Sy’s casual demeanor suited the impromptu gathering well. Listening to him read was not very different from listening to him talk to his friends. The reading was intimate and extremely gratifying. Perhaps it was especially rewarding for us because the landscape of the book is so familiar. The poems are about Comanche County, Oklahoma—about Madischie, the Witchita Mountains, Lake Lawtonka.

In a review of Velroy and the Madischie Mafia published in the most recent World Literature in Review, Jeannette Calhoun Mish says, “Sense of place, in these poems, is also sense of history. The interpenetration of history and the present force an ironic perspective and a tolerance for contradiction.” The poems tell stories that are real and mythical, dark and humorous. They are plain and true. Not simple.

The poem “Comanche County,” for instance, describes Lawton in this way:

The town of Lawton is a courthouse lawn and hanging tree
God is everywhere
Even in the cheese dip served at El Cena Casa.
Jesus is the waitress
With big tits and psoriasis on the elbows.

Life was a Thanksgiving coloring book.
Everyone greeted this Indian with roasted turkey
And cornbread dressing.

I said that Sy has about him a quality of openness that I associate with the plains, and it may seem that I mean to say he is friendly--hospitable, like Oklahoma. There is some truth to that, I suppose, but what I really mean to say is that Sy is honest, and his poetry is honest in the same way the plains are open, honest and bare. Maybe they do have something to hide, but they have nowhere to hide it. What you see is what you get, if you bother to look. And you should bother to look.
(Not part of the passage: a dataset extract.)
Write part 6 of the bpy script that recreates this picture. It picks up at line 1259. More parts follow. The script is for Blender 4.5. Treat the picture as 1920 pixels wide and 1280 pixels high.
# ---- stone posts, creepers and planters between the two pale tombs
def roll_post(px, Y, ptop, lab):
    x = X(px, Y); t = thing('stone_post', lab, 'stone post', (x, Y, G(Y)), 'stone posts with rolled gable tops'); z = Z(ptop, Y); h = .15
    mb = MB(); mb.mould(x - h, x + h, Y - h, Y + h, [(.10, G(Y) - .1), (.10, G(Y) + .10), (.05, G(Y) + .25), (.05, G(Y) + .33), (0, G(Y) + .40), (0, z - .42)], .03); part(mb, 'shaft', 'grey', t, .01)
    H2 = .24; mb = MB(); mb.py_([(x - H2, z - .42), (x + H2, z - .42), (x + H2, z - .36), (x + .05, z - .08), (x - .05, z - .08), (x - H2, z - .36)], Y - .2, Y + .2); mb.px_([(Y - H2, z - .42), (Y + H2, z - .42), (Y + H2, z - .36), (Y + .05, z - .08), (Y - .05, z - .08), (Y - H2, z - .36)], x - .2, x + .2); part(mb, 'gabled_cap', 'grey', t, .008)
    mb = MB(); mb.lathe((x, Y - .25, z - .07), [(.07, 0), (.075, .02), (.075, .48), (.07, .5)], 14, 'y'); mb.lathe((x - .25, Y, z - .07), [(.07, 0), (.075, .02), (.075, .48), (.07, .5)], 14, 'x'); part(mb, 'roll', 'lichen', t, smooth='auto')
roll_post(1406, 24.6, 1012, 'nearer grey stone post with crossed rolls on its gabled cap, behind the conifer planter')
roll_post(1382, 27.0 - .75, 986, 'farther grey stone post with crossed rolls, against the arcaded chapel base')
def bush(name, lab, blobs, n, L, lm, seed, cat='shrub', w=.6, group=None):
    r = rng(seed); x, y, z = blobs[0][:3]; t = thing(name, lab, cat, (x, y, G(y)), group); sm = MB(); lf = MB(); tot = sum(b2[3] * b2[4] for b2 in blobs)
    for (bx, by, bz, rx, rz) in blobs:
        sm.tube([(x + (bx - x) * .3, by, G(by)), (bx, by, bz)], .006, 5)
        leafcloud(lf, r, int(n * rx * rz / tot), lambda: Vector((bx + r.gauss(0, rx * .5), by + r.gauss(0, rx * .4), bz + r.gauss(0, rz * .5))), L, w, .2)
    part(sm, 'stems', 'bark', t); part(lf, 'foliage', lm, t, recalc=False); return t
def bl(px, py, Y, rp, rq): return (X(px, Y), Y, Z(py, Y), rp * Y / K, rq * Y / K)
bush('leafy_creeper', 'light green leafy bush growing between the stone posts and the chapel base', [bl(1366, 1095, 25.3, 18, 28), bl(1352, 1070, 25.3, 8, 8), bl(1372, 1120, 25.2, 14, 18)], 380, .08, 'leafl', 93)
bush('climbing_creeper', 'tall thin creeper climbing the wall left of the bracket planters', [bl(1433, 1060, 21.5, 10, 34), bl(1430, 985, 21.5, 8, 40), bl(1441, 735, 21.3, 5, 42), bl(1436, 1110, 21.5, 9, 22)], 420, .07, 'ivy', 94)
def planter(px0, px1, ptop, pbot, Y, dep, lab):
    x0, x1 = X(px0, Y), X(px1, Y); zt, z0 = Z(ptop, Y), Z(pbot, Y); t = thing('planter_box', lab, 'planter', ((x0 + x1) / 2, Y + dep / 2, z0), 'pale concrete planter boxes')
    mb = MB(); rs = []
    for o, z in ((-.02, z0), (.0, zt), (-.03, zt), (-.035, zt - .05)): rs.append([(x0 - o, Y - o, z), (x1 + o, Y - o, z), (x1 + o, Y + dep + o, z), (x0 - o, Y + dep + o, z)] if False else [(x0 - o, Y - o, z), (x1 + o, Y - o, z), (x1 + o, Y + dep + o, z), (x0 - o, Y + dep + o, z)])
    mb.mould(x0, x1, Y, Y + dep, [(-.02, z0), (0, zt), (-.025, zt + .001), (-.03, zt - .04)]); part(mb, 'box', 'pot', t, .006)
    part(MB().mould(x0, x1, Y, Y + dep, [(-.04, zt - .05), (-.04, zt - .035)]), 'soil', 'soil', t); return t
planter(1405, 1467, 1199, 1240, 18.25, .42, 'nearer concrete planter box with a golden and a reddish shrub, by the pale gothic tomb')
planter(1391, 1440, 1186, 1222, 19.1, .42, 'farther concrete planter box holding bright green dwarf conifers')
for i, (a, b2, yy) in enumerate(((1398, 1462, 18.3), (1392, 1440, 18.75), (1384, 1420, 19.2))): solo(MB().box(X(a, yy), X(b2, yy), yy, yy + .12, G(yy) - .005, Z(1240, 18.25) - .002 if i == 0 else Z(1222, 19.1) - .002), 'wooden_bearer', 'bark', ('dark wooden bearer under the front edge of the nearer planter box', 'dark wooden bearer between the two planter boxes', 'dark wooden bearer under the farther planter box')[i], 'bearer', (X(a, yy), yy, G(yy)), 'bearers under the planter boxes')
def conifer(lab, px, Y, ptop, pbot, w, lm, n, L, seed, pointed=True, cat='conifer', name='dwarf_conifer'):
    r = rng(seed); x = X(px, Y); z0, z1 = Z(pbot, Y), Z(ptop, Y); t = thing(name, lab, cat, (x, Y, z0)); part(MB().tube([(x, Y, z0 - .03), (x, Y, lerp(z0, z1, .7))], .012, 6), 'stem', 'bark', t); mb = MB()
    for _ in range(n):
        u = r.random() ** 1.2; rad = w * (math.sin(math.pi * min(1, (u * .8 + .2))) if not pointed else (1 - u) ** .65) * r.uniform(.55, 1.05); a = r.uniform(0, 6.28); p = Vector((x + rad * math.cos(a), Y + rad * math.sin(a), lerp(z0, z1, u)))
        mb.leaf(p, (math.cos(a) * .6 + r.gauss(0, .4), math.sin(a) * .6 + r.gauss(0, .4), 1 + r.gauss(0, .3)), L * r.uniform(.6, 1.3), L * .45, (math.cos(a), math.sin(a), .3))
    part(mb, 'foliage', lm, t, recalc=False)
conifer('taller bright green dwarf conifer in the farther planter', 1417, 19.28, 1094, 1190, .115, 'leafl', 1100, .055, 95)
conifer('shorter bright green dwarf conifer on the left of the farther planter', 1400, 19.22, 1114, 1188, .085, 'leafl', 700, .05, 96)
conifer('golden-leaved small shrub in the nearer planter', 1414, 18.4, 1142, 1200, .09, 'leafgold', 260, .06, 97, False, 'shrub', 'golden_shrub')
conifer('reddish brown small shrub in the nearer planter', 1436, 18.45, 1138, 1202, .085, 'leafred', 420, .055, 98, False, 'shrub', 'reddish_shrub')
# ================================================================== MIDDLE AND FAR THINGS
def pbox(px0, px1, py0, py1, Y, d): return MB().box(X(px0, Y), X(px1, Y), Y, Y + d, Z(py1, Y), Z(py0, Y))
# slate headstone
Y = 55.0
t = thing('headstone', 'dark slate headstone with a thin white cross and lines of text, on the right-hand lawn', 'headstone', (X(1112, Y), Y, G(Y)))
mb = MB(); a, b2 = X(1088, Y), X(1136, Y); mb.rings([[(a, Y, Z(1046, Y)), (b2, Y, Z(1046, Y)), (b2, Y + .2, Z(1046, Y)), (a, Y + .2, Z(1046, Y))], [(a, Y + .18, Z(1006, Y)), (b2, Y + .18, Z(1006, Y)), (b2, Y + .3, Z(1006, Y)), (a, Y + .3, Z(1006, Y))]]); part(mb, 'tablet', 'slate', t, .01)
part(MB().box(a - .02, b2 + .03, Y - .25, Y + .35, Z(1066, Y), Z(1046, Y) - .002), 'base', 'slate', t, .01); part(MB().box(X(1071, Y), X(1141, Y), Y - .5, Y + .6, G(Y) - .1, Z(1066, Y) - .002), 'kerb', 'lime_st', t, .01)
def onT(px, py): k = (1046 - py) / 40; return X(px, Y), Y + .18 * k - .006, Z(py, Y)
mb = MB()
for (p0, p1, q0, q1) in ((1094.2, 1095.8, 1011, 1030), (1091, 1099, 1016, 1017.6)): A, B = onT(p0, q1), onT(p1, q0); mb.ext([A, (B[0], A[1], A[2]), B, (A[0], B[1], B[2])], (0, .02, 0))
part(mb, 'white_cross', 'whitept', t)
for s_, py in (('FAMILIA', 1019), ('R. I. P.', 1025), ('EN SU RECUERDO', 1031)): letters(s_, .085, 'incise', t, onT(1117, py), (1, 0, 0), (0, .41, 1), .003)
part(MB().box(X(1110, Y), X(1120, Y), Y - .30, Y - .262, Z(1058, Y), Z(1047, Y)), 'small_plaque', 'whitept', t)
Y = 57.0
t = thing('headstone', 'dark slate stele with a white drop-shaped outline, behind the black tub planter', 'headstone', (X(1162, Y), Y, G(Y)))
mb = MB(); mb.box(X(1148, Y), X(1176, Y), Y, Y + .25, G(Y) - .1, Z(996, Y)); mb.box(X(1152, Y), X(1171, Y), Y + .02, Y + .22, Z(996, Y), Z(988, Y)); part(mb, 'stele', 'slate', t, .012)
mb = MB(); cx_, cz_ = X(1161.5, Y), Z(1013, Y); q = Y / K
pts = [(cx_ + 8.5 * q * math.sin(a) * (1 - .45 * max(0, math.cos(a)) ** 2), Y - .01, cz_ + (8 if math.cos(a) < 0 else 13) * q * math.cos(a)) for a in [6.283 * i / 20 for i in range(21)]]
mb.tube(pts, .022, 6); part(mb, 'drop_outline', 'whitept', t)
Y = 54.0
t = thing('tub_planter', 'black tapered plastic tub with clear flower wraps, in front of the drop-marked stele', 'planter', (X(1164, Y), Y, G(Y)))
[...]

If you missed it the first time, I’m sure you’ll be glad to know Sy Hoahwah will be reading from his book again on April 23rd at 7pm at the Leslie Powell Gallery at 620 SW D Avenue. Don’t miss this opportunity to meet the poet, to hear him read and to pick up a copy of his book. It is also available through West End Press, and you can read excerpts at the Poetry Foundation Website.